Understanding the subsurface structure of the Western Transverse Ranges (WTR) is critical to assess the seismic potential of large thrust faults comprising this fold-and-thrust belt. Several models have been advanced over the years, building on new data and understandings of thrust belt architecture, but none of these efforts have incorporated the full range of data, including style and rates of late Quaternary deformation in conjunction with surface geology, sub-surface well data and offshore seismic data. In our models, we suggest that the nearly continuous backbone with continuous stratigraphy of the Santa Ynez Mountains is explained by a large anticlinorium over a deep structural ramp, and that the current thrust front is defined by the southward-vergent Pitas Point-Ventura fault.

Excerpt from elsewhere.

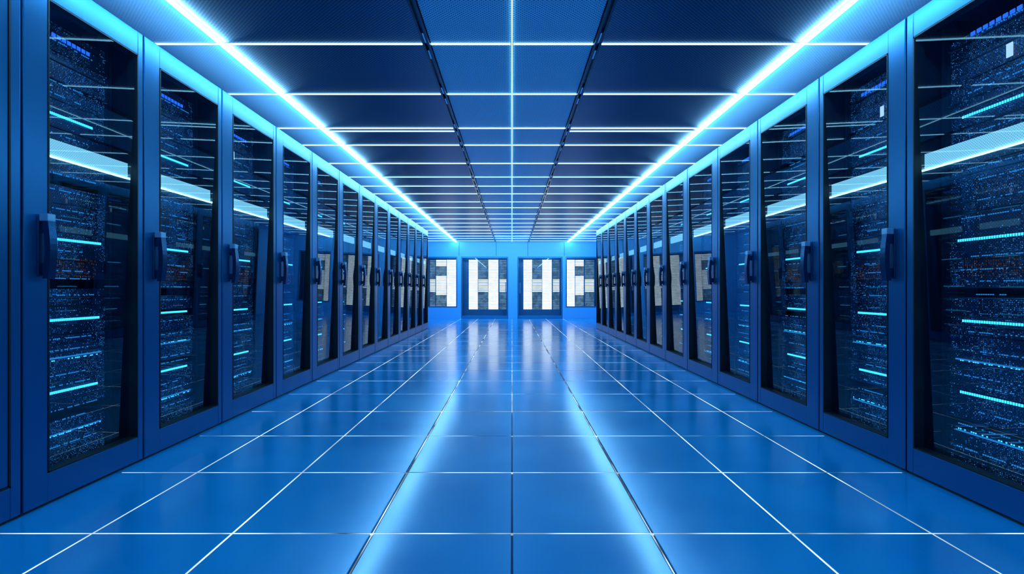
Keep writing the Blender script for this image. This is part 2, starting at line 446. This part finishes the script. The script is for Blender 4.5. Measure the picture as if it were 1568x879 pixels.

The Ventura Avenue anticline and trend is an actively deforming fault propagation fold over the partially blind Pitas Point-Ventura fault. Details of how this fault is resolved to the surface are not well constrained, but any deformation model must account for the several back-thrusts that ride in the hanging wall of the thrust sheet, as well as the localized subsidence in Carpenteria and offshore Santa Barbara. Our preliminary starting model is a modification of a recently published model that invokes ramp-flat structure, with a deep ramp under the Santa Ynez Mountains, a shallower “flat” with considerable complexity in the hanging wall and a frontal ramp comprising the San Cayetano and Pitas Point thrusts. With the inferred deep ramp under the Santa Ynez Range, this model implies that large earthquakes may extend the entire length of the anticlinorium from Point Conception to eastern Ventura Basin, suggesting that the potential for a large earthquake is significantly higher then previously assumed.